La fin de la lecture
Le livre est traversé par un lamento décliné sur tous les tons. Tout comme Philip Roth, Fresán déplore la fin de la lecture, vitupère contre le téléphone portable, les tweets, les SMS, les tablettes, les livres électroniques qui empêchent de se concentrer sans bondir ailleurs. Mais contrairement à l’Américain, il ne déclare pas avoir perdu la partie. «Tu as lu tous ces livres?», demande la Fille incrédule devant la bibliothèque de l’Ecrivain.
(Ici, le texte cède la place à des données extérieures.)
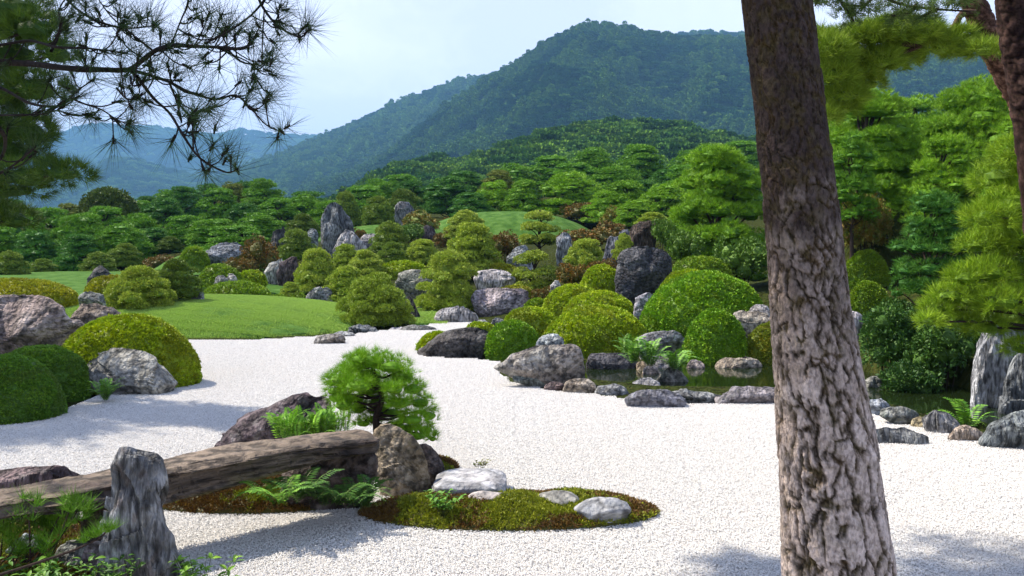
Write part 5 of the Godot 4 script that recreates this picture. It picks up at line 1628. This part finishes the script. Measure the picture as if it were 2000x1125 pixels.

Peut-être pas, mais leur seule présence infuse et diffuse. L’Ecrivain l’est devenu «parce que c’était ce qui se rapprochait le plus de la condition de lecteur». L’Enfant qu’il était, négligé par ses parents, a trouvé refuge dans les livres (dans les films aussi, et dans la musique). Eux lisaient «Tendre est la nuit», et Fresán trace un parallèle entre la légèreté des personnages de Fitzgerald et ce couple qui posait pour des publicités, avant de s’engager – de manière irresponsable, «par besoin d’émotions fortes» – dans la lutte armée contre la dictature en Argentine, avant de disparaître, jetés dans la mer d’un hélicoptère ou enterrés dans une fosse. Comme les parents de l’auteur: ce passage résonne d’une vraie colère qui échappe à la part inventée.
Hymne aux Pink Floyd
Le rock et la science-fiction ont aussi leur (belle) part, un hymne aux Pink Floyd, au chef d’œuvre de Kubrick et à la paternité. Le héros en est un petit garçon magique, qui se nomme Fin (comme The End). Son père n’est pas un écrivain, mais un musicien, autrefois proche de l’Ecrivain. «Comment commencer?», se demandait Fresán au début. «Comment finir?» s’impose donc vers la fin. Il a de la peine à s’y résoudre: en effet, comment couper dans cette accumulation d’anecdotes, de digressions, de citations, de mots anglais, d’indignations et d’images, de reprise des thèmes? Pour le lecteur, c’est à la fois un plaisir et une épreuve. Plaisir de la générosité portée par la foi dans la littérature, fatigue devant son incontinence.
***Rodrigo Fresán, «La Part inventée», trad. de l’espagnol par Isabelle Gugnon, Seuil, 590 p.